Le président français, qui avait espéré la mise en place d’un groupe de contact pour gérer le volet politique du “soutien” aux insurgés libyens, a été remis en place par Obama : la résolution 1973 de l’ONU se borne à la protection des civils et les frappes contre Kadhafi sont dévolues à l’Otan.
L’Otan y été représenté en force et au plus haut niveau. Washington a fini par être agacé par l’activisme de Nicolas Sarkozy que la presse américaine a perçu comme une manœuvre pour sa réélection en 2012.
Le président américain n’a cessé de réaffirmer qu’il n’était pas question pour son pays de réitérer en Libye les erreurs de l’invasion en Irak, concédant que sa transition démocratique serait une tâche difficile dont la responsabilité reviendra principalement au peuple libyen. L’Italie a assuré que la meilleure solution “pour tout le monde”, c’est que Kadhafi accepte de partir en exil. Un exil juridiquement possible tant que le Cour pénale internationale ne l’a pas encore accusé ou recherché, comme l’a souligné à Londres, la ministre espagnole des AE, Trinidad Jimenez. La perspective d’un départ sans jugement est rejeté par les insurgés : “Ses crimes ne devraient pas rester impunis.” En attendant une prochaine réunion des pays de la coalition à Qatar, la France, qui rechignait à abandonner le contrôle des frappes aériennes, travaille dorénavant sous le contrôle de l’Otan qu’Obama a chargé d’assumer l’intégralité du commandement des opérations militaires en Libye. Les forces Atlantiques relayent ainsi les Américains. Le transfert de la responsabilité des opérations des quartiers généraux américains en Allemagne à l’Otan est effectif à partir d’aujourd‘hui.
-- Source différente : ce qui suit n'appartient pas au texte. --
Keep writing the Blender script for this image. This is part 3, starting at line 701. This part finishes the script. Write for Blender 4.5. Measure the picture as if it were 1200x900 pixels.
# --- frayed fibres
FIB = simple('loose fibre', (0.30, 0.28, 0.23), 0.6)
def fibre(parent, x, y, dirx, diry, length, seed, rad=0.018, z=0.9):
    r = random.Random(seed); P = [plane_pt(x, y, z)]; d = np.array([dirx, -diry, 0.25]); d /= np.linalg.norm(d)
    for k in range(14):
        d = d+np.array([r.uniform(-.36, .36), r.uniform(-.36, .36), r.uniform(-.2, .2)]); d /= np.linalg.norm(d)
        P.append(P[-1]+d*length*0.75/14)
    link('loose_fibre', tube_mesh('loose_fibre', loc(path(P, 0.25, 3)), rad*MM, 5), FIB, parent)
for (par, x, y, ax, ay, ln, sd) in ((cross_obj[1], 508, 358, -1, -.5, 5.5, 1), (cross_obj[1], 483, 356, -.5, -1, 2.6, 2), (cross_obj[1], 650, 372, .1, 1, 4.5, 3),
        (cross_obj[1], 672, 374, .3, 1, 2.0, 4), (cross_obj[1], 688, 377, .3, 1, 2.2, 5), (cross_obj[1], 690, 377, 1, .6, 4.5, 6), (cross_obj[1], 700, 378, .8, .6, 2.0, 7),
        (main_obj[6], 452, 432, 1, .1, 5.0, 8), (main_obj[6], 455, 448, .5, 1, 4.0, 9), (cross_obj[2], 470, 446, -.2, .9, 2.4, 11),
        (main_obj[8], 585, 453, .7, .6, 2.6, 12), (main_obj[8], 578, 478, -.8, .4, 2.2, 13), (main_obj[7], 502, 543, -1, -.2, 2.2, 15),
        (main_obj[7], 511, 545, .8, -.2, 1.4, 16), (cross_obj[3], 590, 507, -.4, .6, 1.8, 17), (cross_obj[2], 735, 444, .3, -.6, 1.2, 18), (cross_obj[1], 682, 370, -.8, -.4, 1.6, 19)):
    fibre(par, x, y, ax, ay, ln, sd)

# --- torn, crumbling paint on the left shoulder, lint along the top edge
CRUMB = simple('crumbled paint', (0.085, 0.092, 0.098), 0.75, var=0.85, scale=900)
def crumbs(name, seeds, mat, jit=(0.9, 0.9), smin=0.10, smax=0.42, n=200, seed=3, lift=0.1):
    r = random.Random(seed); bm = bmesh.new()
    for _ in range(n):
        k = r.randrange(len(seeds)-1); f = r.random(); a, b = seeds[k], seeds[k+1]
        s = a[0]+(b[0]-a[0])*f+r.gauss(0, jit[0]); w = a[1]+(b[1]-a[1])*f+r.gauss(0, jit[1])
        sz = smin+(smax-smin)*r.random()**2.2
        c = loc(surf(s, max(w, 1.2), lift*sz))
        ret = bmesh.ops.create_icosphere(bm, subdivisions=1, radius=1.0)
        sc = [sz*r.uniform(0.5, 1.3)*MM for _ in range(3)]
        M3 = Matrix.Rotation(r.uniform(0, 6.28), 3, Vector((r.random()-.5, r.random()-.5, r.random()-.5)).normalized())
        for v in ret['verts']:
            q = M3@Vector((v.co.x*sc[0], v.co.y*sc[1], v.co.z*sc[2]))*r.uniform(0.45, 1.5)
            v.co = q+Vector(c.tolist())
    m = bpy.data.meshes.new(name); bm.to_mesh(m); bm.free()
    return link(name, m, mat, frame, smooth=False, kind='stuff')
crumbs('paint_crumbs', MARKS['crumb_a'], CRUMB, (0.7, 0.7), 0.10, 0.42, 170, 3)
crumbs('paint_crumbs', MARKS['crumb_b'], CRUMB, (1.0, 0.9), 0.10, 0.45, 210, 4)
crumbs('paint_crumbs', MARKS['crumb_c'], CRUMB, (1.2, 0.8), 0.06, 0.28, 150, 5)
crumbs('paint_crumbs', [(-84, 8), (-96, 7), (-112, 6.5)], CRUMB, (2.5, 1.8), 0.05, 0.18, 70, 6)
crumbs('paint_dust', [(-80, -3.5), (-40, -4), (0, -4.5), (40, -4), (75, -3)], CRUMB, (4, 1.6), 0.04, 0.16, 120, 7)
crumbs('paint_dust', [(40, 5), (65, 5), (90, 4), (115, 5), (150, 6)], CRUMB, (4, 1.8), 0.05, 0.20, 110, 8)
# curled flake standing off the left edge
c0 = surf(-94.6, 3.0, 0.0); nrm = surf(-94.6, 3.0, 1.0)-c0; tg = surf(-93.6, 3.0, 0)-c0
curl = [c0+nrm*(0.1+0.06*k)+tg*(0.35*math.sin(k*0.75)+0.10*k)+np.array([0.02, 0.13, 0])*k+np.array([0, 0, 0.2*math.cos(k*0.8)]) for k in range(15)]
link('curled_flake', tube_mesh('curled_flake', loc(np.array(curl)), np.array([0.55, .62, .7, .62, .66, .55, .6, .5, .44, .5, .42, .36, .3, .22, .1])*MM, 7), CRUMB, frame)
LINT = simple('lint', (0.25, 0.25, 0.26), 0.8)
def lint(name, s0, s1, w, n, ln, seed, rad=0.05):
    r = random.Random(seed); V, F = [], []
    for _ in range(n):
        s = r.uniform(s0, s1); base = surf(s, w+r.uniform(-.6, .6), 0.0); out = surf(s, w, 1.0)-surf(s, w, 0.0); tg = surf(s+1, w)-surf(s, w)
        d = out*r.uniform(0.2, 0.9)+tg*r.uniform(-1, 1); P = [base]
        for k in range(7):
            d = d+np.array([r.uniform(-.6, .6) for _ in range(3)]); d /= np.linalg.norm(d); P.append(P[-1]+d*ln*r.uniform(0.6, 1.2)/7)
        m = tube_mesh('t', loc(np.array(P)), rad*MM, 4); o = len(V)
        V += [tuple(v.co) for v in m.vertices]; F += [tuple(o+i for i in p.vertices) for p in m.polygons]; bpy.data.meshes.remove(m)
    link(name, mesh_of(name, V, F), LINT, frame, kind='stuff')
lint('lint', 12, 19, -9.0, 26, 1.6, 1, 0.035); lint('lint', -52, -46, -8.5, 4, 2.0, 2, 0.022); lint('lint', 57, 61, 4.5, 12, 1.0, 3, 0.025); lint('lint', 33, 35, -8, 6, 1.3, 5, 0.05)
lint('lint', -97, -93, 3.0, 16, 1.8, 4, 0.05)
L’Otan assurait déjà depuis le début de semaine le contrôle de l’embargo sur les armes et participait également à l’imposition de la zone d’interdiction aérienne. Obama, qui ne veut pas jouer à l’aventuriste, semble tenté de s’investir dans des missions humanitaires et d’appui aux insurgés sous forme d’aides en armements.
Le locataire de la Maison-Blanche a, en effet eu, depuis le début du printemps arabe, pour souci central de ne pas apparaître comme l’instigateur de l’incendie qui a enflammé les rues de Tunis, du Caire, de Manama, de Sanaa, d’Amman, de Tripoli, de Rabat, de Damas… S’il a vite décidé qu’il fallait soutenir le changement, car le statu quo n’était tout simplement pas viable, Obama a même adopté un profil bas s’agissant de l’Arabie Saoudite qui a volé au secours de la famille régnante à Bahreïn pour mater dans le sang la révolution de la jeunesse de ce pays.
Autant d’arguments qui sont à la base de nouvelle politique étrangère des Etats-Unis que vient de définir Obama. “Je suis absolument d’accord pour dire que l’Amérique ne doit pas faire la police partout dans le monde… Mais cela ne doit pas être un argument pour ne jamais intervenir”, a-t-il plaidé pour affirmer avec force que “l’Amérique ne doit pas uniquement intervenir quand sa sécurité est en jeu, elle doit aussi parfois s’impliquer militairement au nom de ses valeurs”. C’est la nouvelle doctrine Obama en matière d’intervention militaire, annoncée lundi soir depuis l’université de la Défense de Washington DC par le président lui-même et que ses adversaires républicains ont trouvé excellente.
En clair, derrière ses ellipses, Obama a redit que l’Amérique restait le gendarme du monde, avec lui le néo-impérialisme se revêt d’un habit moralisateur. Les States, démocrates comme républicains, restent attachés à l’idée d’un rôle moral de l’Amérique dans le monde, a-t-il ponctué.
Et pour ceux qui ont des pertes de mémoire, il faut leur rappeler que lorsqu’il avait reçu son prix Nobel de la paix, Obama avait inventé le concept de la guerre “juste”. Avec la question libyenne, la démarche s’est précisée : donner l’impression de ne plus agir de façon unilatérale en privilégiant le transfert des opérations à l’Otan. L’Amérique se tiendra désormais dans un rôle de conception et de support, en se concentrant sur la prise de décision, le renseignement et le soutien logistique.
Cette approche permettrait également de réduire le coût des guerres pour les États-Unis, a précisé Obama. Sarkozy doit se le tenir pour dit : il doit ravaler ses prétentions internationales. Comme une tuile sur la tête ne tombe jamais seule, les électeurs et la classe politique française viennent de lui faire savoir que 2012 se joue en France et sur des affaires et dossier franco-français.